── Data to process

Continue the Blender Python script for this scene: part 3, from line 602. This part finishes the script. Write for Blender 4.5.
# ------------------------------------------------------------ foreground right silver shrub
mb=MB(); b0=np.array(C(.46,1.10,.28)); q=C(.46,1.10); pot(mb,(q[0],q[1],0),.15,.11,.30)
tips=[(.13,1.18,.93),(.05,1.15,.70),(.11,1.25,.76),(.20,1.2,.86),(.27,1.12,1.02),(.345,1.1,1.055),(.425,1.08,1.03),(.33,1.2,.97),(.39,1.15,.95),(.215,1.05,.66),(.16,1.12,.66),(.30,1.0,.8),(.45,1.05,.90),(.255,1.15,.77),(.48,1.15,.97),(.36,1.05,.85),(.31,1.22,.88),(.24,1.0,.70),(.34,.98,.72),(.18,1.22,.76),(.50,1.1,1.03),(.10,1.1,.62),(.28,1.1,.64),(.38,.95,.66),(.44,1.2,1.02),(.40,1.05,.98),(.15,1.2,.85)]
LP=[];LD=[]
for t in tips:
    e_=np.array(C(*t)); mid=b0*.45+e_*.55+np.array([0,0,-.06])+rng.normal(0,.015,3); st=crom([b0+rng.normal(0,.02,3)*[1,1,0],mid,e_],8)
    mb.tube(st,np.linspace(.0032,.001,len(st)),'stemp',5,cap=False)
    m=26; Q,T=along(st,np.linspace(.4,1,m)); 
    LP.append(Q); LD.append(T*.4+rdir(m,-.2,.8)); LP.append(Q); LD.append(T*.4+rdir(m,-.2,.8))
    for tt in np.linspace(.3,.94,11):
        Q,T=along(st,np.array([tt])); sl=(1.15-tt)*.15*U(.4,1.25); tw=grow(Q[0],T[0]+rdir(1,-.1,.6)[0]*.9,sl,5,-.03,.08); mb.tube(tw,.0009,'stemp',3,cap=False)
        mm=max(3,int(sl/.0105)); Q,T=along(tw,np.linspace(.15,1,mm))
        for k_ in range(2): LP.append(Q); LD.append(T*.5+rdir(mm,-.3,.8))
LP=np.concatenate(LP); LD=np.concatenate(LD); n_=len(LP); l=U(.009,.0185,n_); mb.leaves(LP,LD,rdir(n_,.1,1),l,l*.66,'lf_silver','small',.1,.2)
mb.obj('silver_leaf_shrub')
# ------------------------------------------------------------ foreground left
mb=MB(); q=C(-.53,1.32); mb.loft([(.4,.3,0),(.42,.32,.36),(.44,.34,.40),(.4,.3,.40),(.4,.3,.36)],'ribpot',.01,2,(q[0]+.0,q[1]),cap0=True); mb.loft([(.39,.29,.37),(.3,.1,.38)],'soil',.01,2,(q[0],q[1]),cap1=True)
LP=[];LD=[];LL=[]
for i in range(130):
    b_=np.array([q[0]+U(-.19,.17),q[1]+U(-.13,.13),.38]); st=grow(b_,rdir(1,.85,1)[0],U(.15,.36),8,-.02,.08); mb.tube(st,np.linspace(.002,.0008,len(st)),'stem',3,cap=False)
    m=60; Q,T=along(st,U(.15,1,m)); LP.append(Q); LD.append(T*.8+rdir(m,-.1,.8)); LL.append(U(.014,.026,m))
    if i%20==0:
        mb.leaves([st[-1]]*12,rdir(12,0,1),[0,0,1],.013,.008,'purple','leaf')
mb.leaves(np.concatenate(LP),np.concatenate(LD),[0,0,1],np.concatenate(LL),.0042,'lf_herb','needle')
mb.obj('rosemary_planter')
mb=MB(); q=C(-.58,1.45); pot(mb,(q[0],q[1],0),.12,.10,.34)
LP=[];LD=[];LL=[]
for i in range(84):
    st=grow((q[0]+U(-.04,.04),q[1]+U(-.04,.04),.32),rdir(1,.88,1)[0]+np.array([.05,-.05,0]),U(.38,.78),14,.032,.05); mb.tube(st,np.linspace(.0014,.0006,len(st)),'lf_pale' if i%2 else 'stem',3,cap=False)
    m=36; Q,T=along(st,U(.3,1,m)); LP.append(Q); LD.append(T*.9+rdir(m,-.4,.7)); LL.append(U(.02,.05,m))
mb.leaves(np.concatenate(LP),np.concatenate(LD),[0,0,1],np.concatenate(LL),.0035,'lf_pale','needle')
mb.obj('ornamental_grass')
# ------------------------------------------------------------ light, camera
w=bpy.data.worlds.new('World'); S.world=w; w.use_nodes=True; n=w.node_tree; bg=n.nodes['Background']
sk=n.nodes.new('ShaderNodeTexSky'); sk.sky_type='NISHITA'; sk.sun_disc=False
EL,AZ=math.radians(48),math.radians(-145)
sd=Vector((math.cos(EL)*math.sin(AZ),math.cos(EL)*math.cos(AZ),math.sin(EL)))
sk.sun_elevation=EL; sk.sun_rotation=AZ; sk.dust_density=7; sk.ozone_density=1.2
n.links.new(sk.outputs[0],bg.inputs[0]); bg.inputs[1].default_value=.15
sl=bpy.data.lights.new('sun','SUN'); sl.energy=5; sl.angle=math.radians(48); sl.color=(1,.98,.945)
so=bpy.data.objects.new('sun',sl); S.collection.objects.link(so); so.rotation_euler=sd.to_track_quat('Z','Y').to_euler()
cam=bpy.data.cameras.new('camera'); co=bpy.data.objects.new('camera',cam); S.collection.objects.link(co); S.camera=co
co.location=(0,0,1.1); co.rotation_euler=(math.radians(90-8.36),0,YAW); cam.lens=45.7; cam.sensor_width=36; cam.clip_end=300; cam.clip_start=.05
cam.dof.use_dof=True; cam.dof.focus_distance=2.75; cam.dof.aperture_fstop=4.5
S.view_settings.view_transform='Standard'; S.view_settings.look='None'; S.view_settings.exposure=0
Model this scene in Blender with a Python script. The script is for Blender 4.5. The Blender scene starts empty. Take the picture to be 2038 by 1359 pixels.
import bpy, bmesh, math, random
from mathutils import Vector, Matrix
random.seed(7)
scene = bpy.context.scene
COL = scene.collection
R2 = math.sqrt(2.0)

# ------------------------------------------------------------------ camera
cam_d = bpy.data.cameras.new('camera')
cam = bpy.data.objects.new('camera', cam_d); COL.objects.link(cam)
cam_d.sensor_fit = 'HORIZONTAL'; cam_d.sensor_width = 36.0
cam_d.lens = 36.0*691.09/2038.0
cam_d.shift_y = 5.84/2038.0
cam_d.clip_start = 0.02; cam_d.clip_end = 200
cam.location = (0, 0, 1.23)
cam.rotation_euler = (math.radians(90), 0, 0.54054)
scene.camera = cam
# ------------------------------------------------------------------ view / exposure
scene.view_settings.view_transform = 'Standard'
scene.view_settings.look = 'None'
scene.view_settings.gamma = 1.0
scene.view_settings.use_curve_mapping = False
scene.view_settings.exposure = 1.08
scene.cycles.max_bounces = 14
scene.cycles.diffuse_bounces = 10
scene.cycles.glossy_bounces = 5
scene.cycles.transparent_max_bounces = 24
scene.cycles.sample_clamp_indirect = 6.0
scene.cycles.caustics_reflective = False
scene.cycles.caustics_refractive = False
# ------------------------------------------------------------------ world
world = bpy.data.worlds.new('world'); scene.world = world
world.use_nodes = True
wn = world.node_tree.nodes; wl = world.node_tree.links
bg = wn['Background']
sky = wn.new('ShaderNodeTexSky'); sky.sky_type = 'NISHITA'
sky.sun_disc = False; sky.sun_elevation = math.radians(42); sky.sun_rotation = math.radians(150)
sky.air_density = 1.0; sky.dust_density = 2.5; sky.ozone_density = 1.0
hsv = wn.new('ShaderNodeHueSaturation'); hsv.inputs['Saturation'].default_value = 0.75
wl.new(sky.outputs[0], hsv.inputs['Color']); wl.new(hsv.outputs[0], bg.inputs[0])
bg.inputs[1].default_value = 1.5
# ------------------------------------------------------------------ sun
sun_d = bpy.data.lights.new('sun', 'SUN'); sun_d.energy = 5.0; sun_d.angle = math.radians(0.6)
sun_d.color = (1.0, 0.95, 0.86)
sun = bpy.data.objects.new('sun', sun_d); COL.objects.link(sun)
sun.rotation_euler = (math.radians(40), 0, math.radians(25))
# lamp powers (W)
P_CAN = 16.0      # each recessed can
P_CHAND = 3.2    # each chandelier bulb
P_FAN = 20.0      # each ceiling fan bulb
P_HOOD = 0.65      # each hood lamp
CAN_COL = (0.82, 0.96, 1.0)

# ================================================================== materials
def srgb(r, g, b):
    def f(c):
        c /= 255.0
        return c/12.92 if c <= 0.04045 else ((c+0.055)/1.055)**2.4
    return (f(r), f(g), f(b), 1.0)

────

Challenge:
Retype exactly, and only, the lines from the one containing "Model this scene" through the one containing "R2 = math.sqrt(2.0)", both included.

In response:
Model this scene in Blender with a Python script. The script is for Blender 4.5. The Blender scene starts empty. Take the picture to be 2038 by 1359 pixels.
import bpy, bmesh, math, random
from mathutils import Vector, Matrix
random.seed(7)
scene = bpy.context.scene
COL = scene.collection
R2 = math.sqrt(2.0)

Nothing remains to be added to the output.